吉田修一の『パレード』はすごい

パレード (幻冬舎文庫)

パレード (幻冬舎文庫)

たしか「これおもしろいで」とか「これおすすめ」みたいな一言だけだったと思う。日曜の夕方に彼女と太陽に寄ったときにセンセイからこの『パレード』をなにげなく薦められた。ちょうど立て続けに読んでいた江國香織の小説がどうにも読み進まなくて、ああ俺はこの人の小説とは相性がわるいのかなあと思っていたところだった。

男女のルームシェアが題材になっている、ということだけ聞き出して、角田光代の『幸福な遊戯』や『ピンク・バス』のような恋人でもなく家族でもなく、はっきりと友達だとも言えない微妙な関係が描かれているのかな、と想像して読み始めた。

想像はたしかにあるていど当たっていた。

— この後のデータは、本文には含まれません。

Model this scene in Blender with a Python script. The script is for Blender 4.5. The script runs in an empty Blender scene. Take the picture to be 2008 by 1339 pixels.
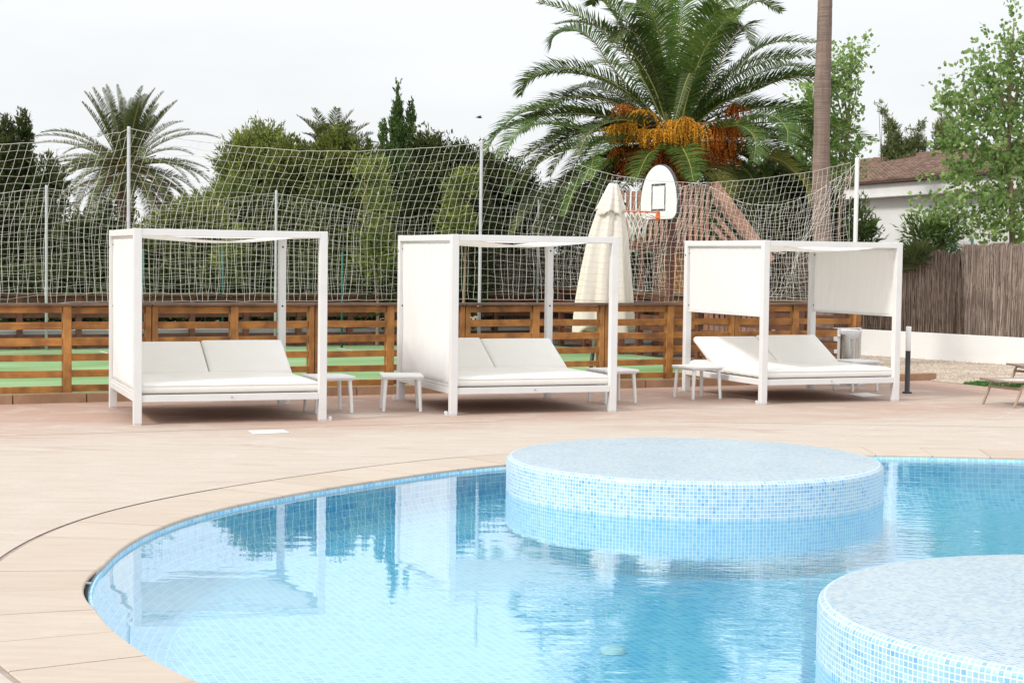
import bpy, bmesh, math, random
import numpy as np
from mathutils import Vector, Matrix
PI = math.pi
R = math.radians
scene = bpy.context.scene

# ---------------------------------------------------------------- camera
F_PX, PITCH, ROLL, EYE = 3285.05, -0.0508, 0.013, 1.8547     # focal length in px of a 2008 px wide picture
_c, _s = math.cos(PITCH), math.sin(PITCH)
FWD = Vector((0, _c, _s)); UP0 = Vector((0, -_s, _c)); X0 = Vector((1, 0, 0))
RIGHT = X0 * math.cos(ROLL) + UP0 * math.sin(ROLL)
UPV = UP0 * math.cos(ROLL) - X0 * math.sin(ROLL)
cam_d = bpy.data.cameras.new('camera'); cam = bpy.data.objects.new('camera', cam_d)
scene.collection.objects.link(cam)
cam.matrix_world = Matrix(((RIGHT.x, UPV.x, -FWD.x, 0), (RIGHT.y, UPV.y, -FWD.y, 0), (RIGHT.z, UPV.z, -FWD.z, EYE), (0, 0, 0, 1)))
cam_d.sensor_width = 36; cam_d.sensor_fit = 'HORIZONTAL'; cam_d.lens = F_PX / 2008 * 36
cam_d.clip_start = 0.1; cam_d.clip_end = 3000
scene.camera = cam
scene.render.resolution_x = 1024; scene.render.resolution_y = 682

# ---------------------------------------------------------------- world, sun, exposure
SUN_EL, SUN_AZ = R(42), R(232)          # azimuth clockwise from +Y: behind the camera, to its left
w = bpy.data.worlds.new('World'); scene.world = w; w.use_nodes = True
nt = w.node_tree; nt.nodes.clear()
wo = nt.nodes.new('ShaderNodeOutputWorld'); bg = nt.nodes.new('ShaderNodeBackground')
sky = nt.nodes.new('ShaderNodeTexSky'); sky.sky_type = 'NISHITA'; sky.sun_disc = False
sky.sun_elevation = SUN_EL; sky.sun_rotation = SUN_AZ; sky.dust_density = 4; sky.air_density = 1
mixw = nt.nodes.new('ShaderNodeMix'); mixw.data_type = 'RGBA'
mixw.inputs[0].default_value = 0.93
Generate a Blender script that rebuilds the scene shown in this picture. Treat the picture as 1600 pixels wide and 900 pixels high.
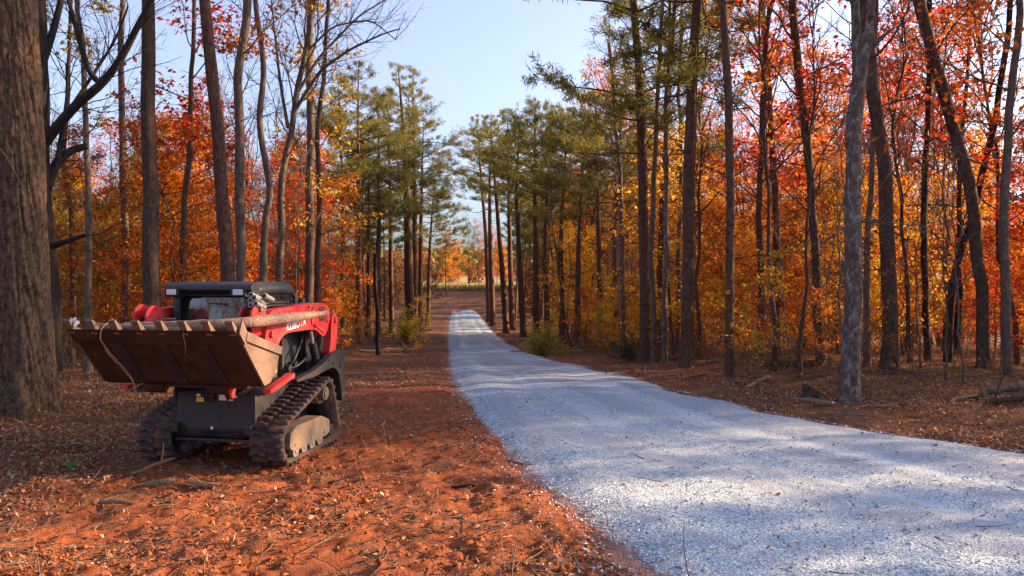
import bpy, bmesh, math, random
import numpy as np
from mathutils import Vector, Matrix

for _o in list(bpy.data.objects):
    bpy.data.objects.remove(_o)
scene = bpy.context.scene
COL = scene.collection
R = math.radians

# ------------------------------------------------------------------ camera
CAM_H = 2.15
FPX, HZ = 1200.0, 430.0            # focal length and horizon, in pixels of the 1600 px wide photograph
cam = bpy.data.cameras.new("camera")
cam.sensor_width = 36.0
cam.lens = 36.0 * FPX / 1600.0
cam.shift_y = -(450.0 - HZ) / 1600.0
cam.clip_start, cam.clip_end = 0.05, 3000
camo = bpy.data.objects.new("camera", cam)
camo.location = (0, 0, CAM_H)
camo.rotation_euler = (R(90), 0, 0)
COL.objects.link(camo)
scene.camera = camo

# ------------------------------------------------------------------ light
SUN_AZ, SUN_EL = R(15), R(19)      # azimuth measured from +X towards +Y
sdir = Vector((math.cos(SUN_EL) * math.cos(SUN_AZ), math.cos(SUN_EL) * math.sin(SUN_AZ), math.sin(SUN_EL)))
world = bpy.data.worlds.new("World")
scene.world = world
world.use_nodes = True
wn, wl = world.node_tree.nodes, world.node_tree.links
bg = wn["Background"]
sky = wn.new("ShaderNodeTexSky")
sky.sky_type = 'NISHITA'
sky.sun_disc = False
sky.sun_elevation = SUN_EL
sky.sun_rotation = math.atan2(sdir.x, sdir.y)
sky.air_density, sky.dust_density, sky.ozone_density = 1.0, 3.0, 6.0
hsv = wn.new("ShaderNodeHueSaturation")
hsv.inputs["Saturation"].default_value = 0.66
hsv.inputs["Hue"].default_value = 0.512
wl.new(sky.outputs[0], hsv.inputs["Color"]); wl.new(hsv.outputs[0], bg.inputs[0])
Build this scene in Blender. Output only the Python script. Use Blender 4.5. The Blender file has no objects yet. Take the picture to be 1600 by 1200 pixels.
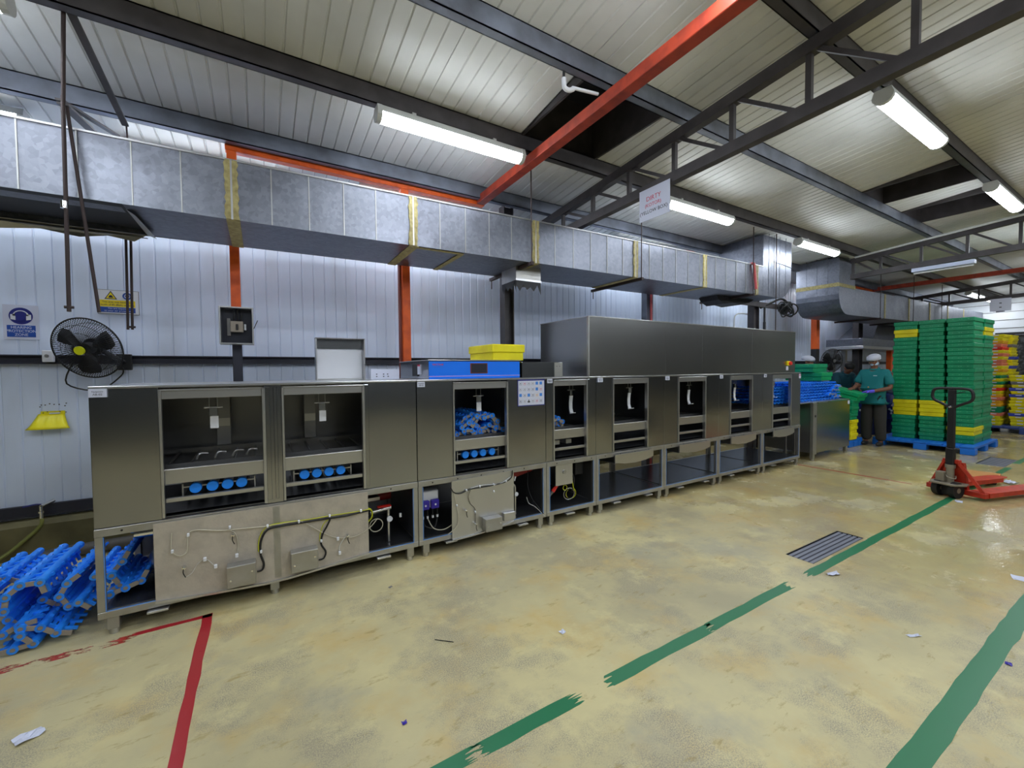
import bpy, math, random
from mathutils import Vector, Matrix
random.seed(7)
S = bpy.context.scene
COL = S.collection
# ------------------------------------------------------------------ camera, world, exposure
FPX = 650.0; YAW = math.atan2(1079, 650); PITCH = .0331; ROLL = .0086; CH = 1.5
F = Vector((math.cos(YAW)*math.cos(PITCH), math.sin(YAW)*math.cos(PITCH), -math.sin(PITCH)))
R0 = Vector((math.sin(YAW), -math.cos(YAW), 0)); U0 = R0.cross(F)
RR = R0*math.cos(ROLL) - U0*math.sin(ROLL); UU = U0*math.cos(ROLL) + R0*math.sin(ROLL)
cd = bpy.data.cameras.new('camera'); cam = bpy.data.objects.new('camera', cd); COL.objects.link(cam)
cd.sensor_width = 36; cd.lens = FPX*36/1600; cd.clip_start = .05; cd.clip_end = 100
M3 = Matrix((RR, UU, -F)).transposed(); cam.matrix_world = Matrix.Translation((0, 0, CH)) @ M3.to_4x4()
S.camera = cam
W = bpy.data.worlds.new('world'); S.world = W; W.use_nodes = True
W.node_tree.nodes['Background'].inputs[0].default_value = (.55, .62, .75, 1)
W.node_tree.nodes['Background'].inputs[1].default_value = .25
S.view_settings.view_transform = 'Standard'; S.view_settings.look = 'None'
S.view_settings.gamma = 1; S.view_settings.use_curve_mapping = False
S.view_settings.exposure = 0.62
LAMP = 26.0            # tube diffuser emission

def ray(px, py): return F*FPX + RR*(px-800) + UU*(600-py)
def onY(px, py, v): d = ray(px, py); return Vector((0, 0, CH)) + d*(v/d.y)
def onZ(px, py, v): d = ray(px, py); return Vector((0, 0, CH)) + d*((v-CH)/d.z)
def onX(px, py, v): d = ray(px, py); return Vector((0, 0, CH)) + d*(v/d.x)

# ------------------------------------------------------------------ materials
def lin(c): return tuple(((v/12.92) if v <= .04045 else ((v+.055)/1.055)**2.4) for v in c)
def rgb(r, g, b): return lin((r/255, g/255, b/255)) + (1,)
MATS = {}
def mat(name, col, rough=.5, metal=0., noise=None, bump=None, spec=.5, emis=None, col2=None, rn=None, trans=0, coat=0, alpha=None):
    """noise=(scale, low, high, stretch) mixes col->col2; bump=(scale, strength, stretch); rn=(scale, lo, hi)"""
    if name in MATS: return MATS[name]
    m = bpy.data.materials.new(name); m.use_nodes = True; MATS[name] = m
    nt = m.node_tree; N = nt.nodes; L = nt.links; P = N['Principled BSDF']
    P.inputs['Base Color'].default_value = col; P.inputs['Roughness'].default_value = rough
    P.inputs['Metallic'].default_value = metal; P.inputs['Specular IOR Level'].default_value = spec
    if trans: P.inputs['Transmission Weight'].default_value = trans
    if coat: P.inputs['Coat Weight'].default_value = coat; P.inputs['Coat Roughness'].default_value = .08
    if emis: P.inputs['Emission Color'].default_value = emis[0]; P.inputs['Emission Strength'].default_value = emis[1]
    if alpha is not None: P.inputs['Alpha'].default_value = alpha
    geo = N.new('ShaderNodeNewGeometry')
    def nz(scale, stretch, detail=4.):
        mp = N.new('ShaderNodeMapping'); L.new(geo.outputs['Position'], mp.inputs['Vector']); mp.inputs['Scale'].default_value = stretch
        t = N.new('ShaderNodeTexNoise'); t.inputs['Scale'].default_value = scale; t.inputs['Detail'].default_value = detail
        L.new(mp.outputs[0], t.inputs['Vector']); return t
    if noise:
        t = nz(noise[0], noise[3] if len(noise) > 3 else (1, 1, 1))
        r = N.new('ShaderNodeMapRange'); r.inputs[1].default_value = noise[1]; r.inputs[2].default_value = noise[2]; L.new(t.outputs[0], r.inputs[0])
        x = N.new('ShaderNodeMix'); x.data_type = 'RGBA'; x.inputs[6].default_value = col; x.inputs[7].default_value = col2 or col
        L.new(r.outputs[0], x.inputs[0]); L.new(x.outputs[2], P.inputs['Base Color'])
    if rn:
        t = nz(rn[0], rn[3] if len(rn) > 3 else (1, 1, 1))
        r = N.new('ShaderNodeMapRange'); r.inputs[1].default_value = .35; r.inputs[2].default_value = .65
        r.inputs[3].default_value = rn[1]; r.inputs[4].default_value = rn[2]; L.new(t.outputs[0], r.inputs[0]); L.new(r.outputs[0], P.inputs['Roughness'])
    if bump:
        t = nz(bump[0], bump[2] if len(bump) > 2 else (1, 1, 1), 3. if len(bump) < 5 else bump[4])
        b = N.new('ShaderNodeBump'); b.inputs['Strength'].default_value = bump[1]; b.inputs['Distance'].default_value = bump[3] if len(bump) > 3 else .01
        L.new(t.outputs[0], b.inputs['Height']); L.new(b.outputs[0], P.inputs['Normal'])
    return m

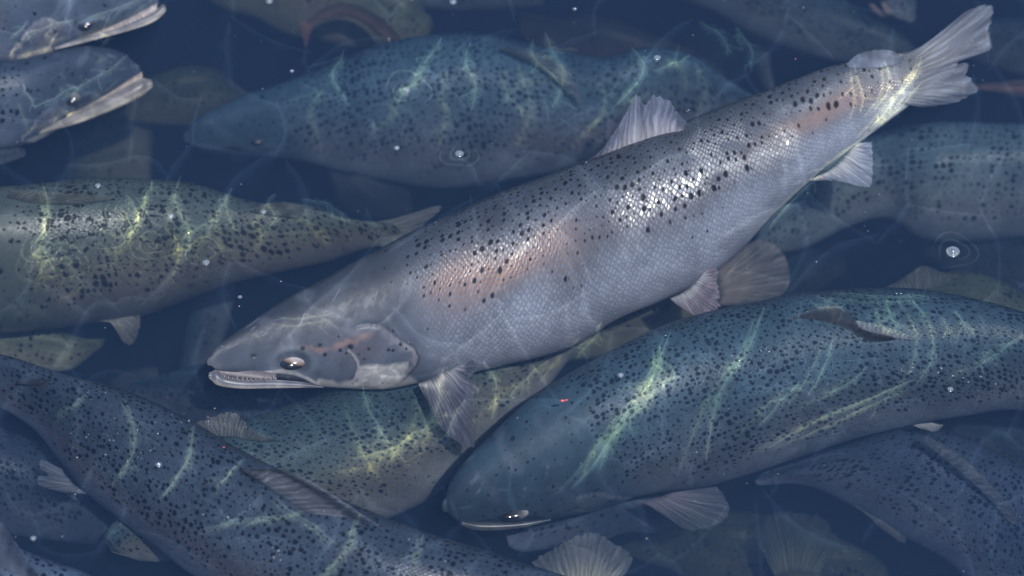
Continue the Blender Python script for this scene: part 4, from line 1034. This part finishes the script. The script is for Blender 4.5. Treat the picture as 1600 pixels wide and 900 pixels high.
tb = NT('bubble_film')
fr = tb.n('LayerWeight')
fr.inputs[0].default_value = 0.45
gl = tb.n('BsdfGlossy')
gl.inputs['Roughness'].default_value = 0.12
gl.inputs['Color'].default_value = (0.9, 0.93, 1, 1)
df = tb.n('BsdfDiffuse')
df.inputs['Color'].default_value = (0.55, 0.58, 0.64, 1)
mx0, mx1, trb = tb.n('MixShader'), tb.n('MixShader'), tb.n('BsdfTransparent')
mx0.inputs[0].default_value = 0.4
tb.t.links.new(gl.outputs[0], mx0.inputs[1])
tb.t.links.new(df.outputs[0], mx0.inputs[2])
tb.put(mx1.inputs[0], tb.ramp(fr.outputs['Facing'], 0.0, 0.8, 0.3, 0.85))
tb.t.links.new(trb.outputs[0], mx1.inputs[1])
tb.t.links.new(mx0.outputs[0], mx1.inputs[2])
BUB = tb.end(mx1.outputs[0])
for x, y, r, lab in [
    (1489, 393, 9.5, 'largest air bubble, floating over the dark water at the right'), (635, 141, 5, 'bubble over the spotted back of the broad teal salmon, left of its brightest caustic streak'),
    (620, 231, 4, 'bubble over the belly of the broad teal salmon, the left one of two'), (718, 240, 6, 'bubble over the belly of the broad teal salmon, the right one of two'),
    (1027, 90, 5, 'bubble over the tail end of the broad teal salmon'), (267, 338, 5, 'bubble over the middle of the rippled salmon back'), (153, 290, 4, 'bubble at the upper back edge of the rippled salmon'),
    (322, 410, 5, 'bubble beside the brightest caustic on the lower flank of the rippled salmon'), (412, 331, 4, 'bubble over the small adipose fin of the rippled salmon'),
    (970, 586, 4, 'bubble over the back of the big teal salmon behind its head'), (248, 726, 4, 'bubble over the slanting slate salmon, in mid flank'),
    (421, 2, 5, 'bubble cut by the top edge, left of the wrasse'), (708, 3, 5, 'bubble cut by the top edge, right of the wrasse'), (456, 111, 3, 'tiny bubble in open water below the wrasse tail'),
    (52, 841, 4, 'bubble over dark water near the bottom left corner'), (375, 464, 3, 'tiny bubble just above the snout of the large salmon'), (898, 14, 3, 'tiny bubble in open water at the top middle'), (1485, 608, 4, 'bubble over the pale flank of the big teal salmon near the right edge')]:
    bubble(x, y, r, lab)


def specks():
    V, F, c = [], [], []
    r = np.random.default_rng(5)
    L = [(r.uniform(0, 1600), r.uniform(0, 900), r.uniform(0.3, 0.75), 0) for _ in range(170)]
    for cx, cy, sx, sy, n in ((170, 690, 60, 25, 26), (215, 715, 40, 25, 22), (290, 655, 60, 22, 26), (430, 870, 10, 14, 16), (1170, 570, 30, 14, 20), (1200, 545, 20, 10, 12), (1420, 575, 25, 12, 14), (1500, 590, 60, 20, 14), (330, 800, 40, 20, 12), (1095, 205, 30, 12, 16), (1420, 470, 25, 10, 8)):
        L += [(r.normal(cx, sx * 0.5), r.normal(cy, sy * 0.5), r.uniform(0.25, 0.85), 0) for _ in range(int(n * 0.7))]  # clusters of surface sun glints, modelled as pale specks
    L += [(879, 626, 2.4, 1), (885, 625, 1.8, 1), (1243, 92, 1.5, 1), (350, 699, 1.8, 1), (1285, 278, 1.2, 1)]
    for x, y, q, red in L:
        p = at(np.array(x), np.array(y), 0.004)
        b = len(V)
        R = q * MPP
        sx = r.uniform(0.8, 2.4)
        for d_ in ((sx, 0, 0), (-sx, 0, 0), (0, 1, 0), (0, -1, 0), (0, 0, 1), (0, 0, -0.5)):
            V.append(p + np.array(d_) * R)
            c.append((0.6, 0.12, 0.14) if red else (0.62, 0.64, 0.66))
        for a_, b_ in ((0, 2), (2, 1), (1, 3), (3, 0)):
            F += [(b + a_, b + b_, b + 4), (b + b_, b + a_, b + 5)]
    o = build('specks', V, F, plain_material('speck', 0.3, 0.6, 0.1), None, {'pigment': ('FLOAT_COLOR', np.array(c))})
    tag(o, 'fine pale specks of scale and food drifting at the surface, with clusters of painted sun glints', 'specks', kind='stuff')


specks()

そしておもしろかった。電車のなかでニヤけながら本を読んでいる自分の姿はひょっとしたら滑稽だったかもしれない。ふだん行き帰りの電車以外であまり本を読まない僕が自宅で次の日の起床時間を気にしながらもなかなかページをめくることをやめられなかった小説はひさしぶりだ。とにかくおもしろかった。すごくおもしろく読んでいた。しかし単にそれだけではなくグロテスクでサプライズだった。ひっくりかえった。とにかく「すげえおもしろい」でとどまらなかったとだけ言っておこう。